EXERCISE DIRECTIONS >> Print the first line of the material below and each line after it, exactly as written, ending with the line that contains "from mathutils import Vector, Matrix, noise".

DATA BLOCK >>

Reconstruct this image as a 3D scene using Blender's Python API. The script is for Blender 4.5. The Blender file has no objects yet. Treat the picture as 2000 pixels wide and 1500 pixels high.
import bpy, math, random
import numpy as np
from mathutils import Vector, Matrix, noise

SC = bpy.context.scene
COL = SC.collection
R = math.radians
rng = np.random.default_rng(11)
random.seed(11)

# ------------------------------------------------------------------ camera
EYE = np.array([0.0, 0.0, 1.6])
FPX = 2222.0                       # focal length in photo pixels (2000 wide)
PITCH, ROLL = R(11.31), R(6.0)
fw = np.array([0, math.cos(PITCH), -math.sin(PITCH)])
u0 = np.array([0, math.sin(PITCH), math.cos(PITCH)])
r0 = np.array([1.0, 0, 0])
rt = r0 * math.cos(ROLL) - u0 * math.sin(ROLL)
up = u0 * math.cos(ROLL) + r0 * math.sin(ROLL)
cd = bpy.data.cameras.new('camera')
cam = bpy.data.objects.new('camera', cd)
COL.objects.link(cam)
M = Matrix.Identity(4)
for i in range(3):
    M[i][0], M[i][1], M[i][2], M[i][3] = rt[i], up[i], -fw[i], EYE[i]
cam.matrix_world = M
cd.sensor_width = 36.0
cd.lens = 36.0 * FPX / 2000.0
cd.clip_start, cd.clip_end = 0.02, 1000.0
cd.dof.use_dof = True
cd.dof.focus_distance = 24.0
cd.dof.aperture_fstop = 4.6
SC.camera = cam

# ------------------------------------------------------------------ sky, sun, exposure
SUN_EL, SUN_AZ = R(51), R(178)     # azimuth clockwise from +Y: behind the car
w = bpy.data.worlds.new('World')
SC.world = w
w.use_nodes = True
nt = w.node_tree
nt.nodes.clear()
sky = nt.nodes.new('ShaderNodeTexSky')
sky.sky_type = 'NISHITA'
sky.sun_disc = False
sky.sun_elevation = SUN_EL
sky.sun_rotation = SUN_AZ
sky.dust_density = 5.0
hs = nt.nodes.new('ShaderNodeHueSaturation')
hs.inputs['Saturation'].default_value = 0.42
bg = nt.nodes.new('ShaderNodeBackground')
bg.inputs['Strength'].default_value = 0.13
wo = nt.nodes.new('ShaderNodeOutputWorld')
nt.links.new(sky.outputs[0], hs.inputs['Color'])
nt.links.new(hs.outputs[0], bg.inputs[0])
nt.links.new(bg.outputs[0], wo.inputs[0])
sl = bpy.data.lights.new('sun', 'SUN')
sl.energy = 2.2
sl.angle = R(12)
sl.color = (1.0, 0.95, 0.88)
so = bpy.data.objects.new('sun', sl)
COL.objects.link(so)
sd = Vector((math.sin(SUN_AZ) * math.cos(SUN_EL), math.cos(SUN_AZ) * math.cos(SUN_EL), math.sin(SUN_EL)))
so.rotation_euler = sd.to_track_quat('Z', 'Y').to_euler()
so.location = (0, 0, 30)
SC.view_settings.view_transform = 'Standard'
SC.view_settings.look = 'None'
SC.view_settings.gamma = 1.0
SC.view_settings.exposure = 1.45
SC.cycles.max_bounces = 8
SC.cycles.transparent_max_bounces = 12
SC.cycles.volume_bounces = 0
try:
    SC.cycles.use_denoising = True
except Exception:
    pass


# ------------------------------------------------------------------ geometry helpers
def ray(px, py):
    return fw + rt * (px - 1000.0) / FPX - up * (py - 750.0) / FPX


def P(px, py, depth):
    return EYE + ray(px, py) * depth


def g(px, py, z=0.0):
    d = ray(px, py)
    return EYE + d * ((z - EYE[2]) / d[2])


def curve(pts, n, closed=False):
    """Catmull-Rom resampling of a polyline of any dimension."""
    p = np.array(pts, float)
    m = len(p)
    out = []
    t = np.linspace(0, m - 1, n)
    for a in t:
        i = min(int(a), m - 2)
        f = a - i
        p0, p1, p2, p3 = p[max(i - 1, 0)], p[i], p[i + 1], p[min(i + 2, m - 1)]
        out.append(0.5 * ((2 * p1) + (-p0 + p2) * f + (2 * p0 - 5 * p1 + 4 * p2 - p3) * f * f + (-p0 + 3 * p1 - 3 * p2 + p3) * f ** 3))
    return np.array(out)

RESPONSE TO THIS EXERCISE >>
Reconstruct this image as a 3D scene using Blender's Python API. The script is for Blender 4.5. The Blender file has no objects yet. Treat the picture as 2000 pixels wide and 1500 pixels high.
import bpy, math, random
import numpy as np
from mathutils import Vector, Matrix, noise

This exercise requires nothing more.